Monday, October 13, 2014

Névoas do passado

Ontem o domingo amanheceu enevoado, as pessoas comentando que tinham acordado em Londres.  Não pensei em nada, meus olhos estavam ocupados olhando as ruas cheias de abrigos improvisados, onde dormiam crianças, adolescentes, adultos, velhos. Era como se tivesse voltado no tempo: 1992, 93. Voltei ao Brasil para encontrar as ruas de Copacabana assim, ocupadas por famílias inteiras. As vias muito sujas, cheirando mal, e as pessoas se dividindo entre aqueles que davam esmolas e os que responsabilizavam os generosos pela proliferação de miseráveis. Agora que estou aqui escrevendo, lembro de minha juventude, quando meus amigos apaixonadamente politizados abominavam a prática, então comum, da caridade. Só assim levaríamos os miseráveis a tomar consciência e os levaríamos à revolução. Comecei, nesta época, a viver em dois tempos, pensando em termos racionais e esquerdistas e sentindo com um coração cristão de direita. Direita?! Mas...
Desisti de entender, afinal, era um tempo de descobertas e eu mudava como o tempo mudava. Naquela época, um dia que amanhecia ensolarado podia terminar em tempestade, e dar origem a uma noite de estrelas lavadas, brilhando muito, despreocupadas com as nossas ações.
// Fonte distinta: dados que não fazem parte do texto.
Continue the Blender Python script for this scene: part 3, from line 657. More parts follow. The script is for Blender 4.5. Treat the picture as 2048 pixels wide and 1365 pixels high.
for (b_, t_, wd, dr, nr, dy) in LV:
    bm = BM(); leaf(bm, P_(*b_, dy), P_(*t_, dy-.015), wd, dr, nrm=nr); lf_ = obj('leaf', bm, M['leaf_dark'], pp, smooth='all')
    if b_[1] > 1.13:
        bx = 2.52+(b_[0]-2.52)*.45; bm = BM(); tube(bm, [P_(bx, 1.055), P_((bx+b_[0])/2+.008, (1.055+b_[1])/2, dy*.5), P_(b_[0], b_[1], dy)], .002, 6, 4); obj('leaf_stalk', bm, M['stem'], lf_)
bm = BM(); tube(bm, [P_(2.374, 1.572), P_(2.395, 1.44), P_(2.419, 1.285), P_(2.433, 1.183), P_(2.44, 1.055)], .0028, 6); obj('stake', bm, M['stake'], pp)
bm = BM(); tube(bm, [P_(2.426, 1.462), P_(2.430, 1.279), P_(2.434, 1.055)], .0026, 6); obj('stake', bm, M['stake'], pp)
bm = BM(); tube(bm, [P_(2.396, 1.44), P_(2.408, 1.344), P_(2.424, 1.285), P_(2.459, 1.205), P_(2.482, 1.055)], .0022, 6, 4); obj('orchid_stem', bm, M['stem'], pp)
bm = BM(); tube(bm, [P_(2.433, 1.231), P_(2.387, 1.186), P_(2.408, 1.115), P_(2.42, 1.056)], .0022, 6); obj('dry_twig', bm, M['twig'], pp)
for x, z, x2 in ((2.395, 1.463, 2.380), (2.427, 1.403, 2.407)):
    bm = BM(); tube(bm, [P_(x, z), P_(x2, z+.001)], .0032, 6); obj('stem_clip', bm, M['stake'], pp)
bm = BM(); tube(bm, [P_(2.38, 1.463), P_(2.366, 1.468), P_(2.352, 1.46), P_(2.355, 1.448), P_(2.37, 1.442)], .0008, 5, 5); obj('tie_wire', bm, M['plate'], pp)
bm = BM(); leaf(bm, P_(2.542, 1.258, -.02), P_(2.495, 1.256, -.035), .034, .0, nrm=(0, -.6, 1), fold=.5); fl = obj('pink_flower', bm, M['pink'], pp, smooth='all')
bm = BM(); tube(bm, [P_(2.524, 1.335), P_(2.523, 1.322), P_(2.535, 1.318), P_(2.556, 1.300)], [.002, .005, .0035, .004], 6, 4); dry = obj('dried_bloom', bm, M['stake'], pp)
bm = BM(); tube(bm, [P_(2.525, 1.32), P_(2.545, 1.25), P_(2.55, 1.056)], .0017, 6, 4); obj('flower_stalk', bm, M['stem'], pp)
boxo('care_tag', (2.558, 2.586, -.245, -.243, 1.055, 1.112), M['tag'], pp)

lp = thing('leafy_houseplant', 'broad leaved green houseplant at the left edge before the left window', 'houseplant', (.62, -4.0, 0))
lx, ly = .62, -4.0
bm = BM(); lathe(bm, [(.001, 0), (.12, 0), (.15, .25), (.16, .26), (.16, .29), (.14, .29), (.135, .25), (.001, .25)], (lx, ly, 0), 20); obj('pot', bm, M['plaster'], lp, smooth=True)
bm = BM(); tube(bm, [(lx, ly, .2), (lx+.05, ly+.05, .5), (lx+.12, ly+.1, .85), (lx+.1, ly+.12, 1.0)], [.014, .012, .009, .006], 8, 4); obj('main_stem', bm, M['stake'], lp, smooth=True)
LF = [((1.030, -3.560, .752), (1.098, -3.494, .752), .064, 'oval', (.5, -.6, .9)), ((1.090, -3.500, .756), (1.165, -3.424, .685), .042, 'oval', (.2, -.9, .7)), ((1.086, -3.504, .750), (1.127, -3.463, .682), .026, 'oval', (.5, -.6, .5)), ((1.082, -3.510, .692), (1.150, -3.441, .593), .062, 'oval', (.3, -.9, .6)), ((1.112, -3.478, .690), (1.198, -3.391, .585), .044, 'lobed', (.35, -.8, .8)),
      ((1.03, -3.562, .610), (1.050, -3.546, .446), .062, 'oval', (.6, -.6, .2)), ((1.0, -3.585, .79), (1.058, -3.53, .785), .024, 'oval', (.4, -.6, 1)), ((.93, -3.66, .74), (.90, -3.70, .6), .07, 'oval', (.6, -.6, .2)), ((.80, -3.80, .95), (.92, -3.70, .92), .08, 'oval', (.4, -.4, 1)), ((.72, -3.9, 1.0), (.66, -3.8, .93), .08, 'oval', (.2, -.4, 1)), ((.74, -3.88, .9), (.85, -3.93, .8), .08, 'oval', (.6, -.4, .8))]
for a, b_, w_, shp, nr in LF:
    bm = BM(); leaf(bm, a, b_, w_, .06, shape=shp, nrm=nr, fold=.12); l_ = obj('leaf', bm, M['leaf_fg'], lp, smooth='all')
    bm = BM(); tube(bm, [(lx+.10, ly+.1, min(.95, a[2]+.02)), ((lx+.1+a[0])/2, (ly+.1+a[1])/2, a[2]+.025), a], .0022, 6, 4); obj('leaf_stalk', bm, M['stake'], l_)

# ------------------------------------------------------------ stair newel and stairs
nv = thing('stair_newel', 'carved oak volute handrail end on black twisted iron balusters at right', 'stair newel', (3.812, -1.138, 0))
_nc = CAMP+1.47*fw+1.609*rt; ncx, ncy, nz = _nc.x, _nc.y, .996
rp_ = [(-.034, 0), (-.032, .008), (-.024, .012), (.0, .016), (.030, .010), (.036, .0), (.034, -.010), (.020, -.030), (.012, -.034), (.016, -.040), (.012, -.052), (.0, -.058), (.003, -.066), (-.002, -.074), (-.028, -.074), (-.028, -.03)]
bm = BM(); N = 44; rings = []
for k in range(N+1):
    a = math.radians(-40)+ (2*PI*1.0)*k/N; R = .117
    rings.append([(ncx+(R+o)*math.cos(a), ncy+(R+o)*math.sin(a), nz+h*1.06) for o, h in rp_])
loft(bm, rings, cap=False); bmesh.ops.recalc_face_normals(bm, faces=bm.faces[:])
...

Assim era eu, descobrindo ora a literatura, ora a arte de amar, e, muito em breve as responsabilidades da vida de casada.
Hoje, a reportagem volta a mostrar o nevoeiro de ontem e volto a um passado ainda mais distante: tardes de névoa quando ouvíamos os apitos longos e angustiados de navios invisíveis... Meu coração se apertava, o som me entristecia e me deixava melancólica, sem nem conhecer a palavra. Sentada num banco da praia com meu avô, ou na varanda de casa, com vovó, perguntava sempre a razão daqueles longos e graves lamentos e me preocupava com a segurança daquelas pessoas embarcadas, vivendo num mundo sem contornos, apagado.
Talvez essa angústia tivesse origem numa viagem de carro, voltando de Caxambu, quando o nevoeiro desceu na serra e, com medo de que algo nos acontecesse, meu avô desceu a pé, ao lado do automóvel, para ter certeza de que estávamos na estrada e não tomaríamos um desvio que nos fizesse despencar pela ribanceira...
Hoje já não tenho quem tente me proteger. Estou sozinha na névoa, mas não tenho medo, nem mesmo angústia. Olho as nuvens baixas e me lembro da manhã, mágica, quando, saindo de casa, vi os cervos pulando da névoa para o meio da rua, o líder com uma grande galhada enfeitada por uma guirlanda de trepadeiras. São três as cenas de contos de fada que entesouro: essa dos cervos, a da floresta de cristal, numa estrada no interior de Vermont, e a revoada dos pássaros sobre a I-95, que cobriu o céu e me deu a impressão de estar no fundo do mar. As névoas do passado me encantam. As de hoje, me revelam um mundo muito mais dilapidado.